How does the song “Please Don’t” come into being?

I recall that one day I was playing that riff, trying to combine it with some chord progressions when the verse of “Please don’t” came out. After jamming with the verse for a bit, the melody ensued very soon after and then the idea of the chorus occurred almost by itself. Simply put, it seemed like the whole song came out of initial idea of the verse riff rather naturally.

What do you think makes for a great melody?

I suppose that what makes a melody great is finding the fine line between being original and catchy at the same time. In this sense, the songs of the Beatles serve as a perfect example – despite using quite complex harmonies, they always managed to maintain the melody distinct and easy to remember. It’s exactly this ability to build a strong and simple melody upon a more complex and original chord progression that I believe makes a melody great.

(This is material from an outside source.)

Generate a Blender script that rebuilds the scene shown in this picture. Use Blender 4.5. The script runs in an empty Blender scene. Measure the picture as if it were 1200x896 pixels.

5050songs Featured Artist, Frantisek Halfar
5050songs® Featured Artist, Frantisek Halfar

When you write songs, do you try to consciously guide the meaning or do you try to follow subconscious directions?

In fact, it always ends up being the mix of both. At the beginning, there is usually one idea that appears rather out of the blue, be it a short melodic line or chord progression. But when relying just on this one simple idea, I find myself swirling in repetitive patterns that may sound good, but do not really lead anywhere. At this point I try to guide the song more consciously, thinking about the harmonics and trying to imagine what the next step might be. So, it’s always a kind of an interplay between grasping random ideas and pushing them forward with a more deliberate approach.

What do you do to help yourself tap into that creative energy?

I don’t follow any specific procedure, nor do I schedule the time to write; it mostly comes at random. Ideas usually occur when I just happen to be playing my guitar rather aimlessly, be it some songs I know or only improvising. It can be just one chord, specific rhythm or a few notes that, just at the given moment, sound different and intriguing, making me wonder where it might be heading. At that moment, one might say I’m “tapped”.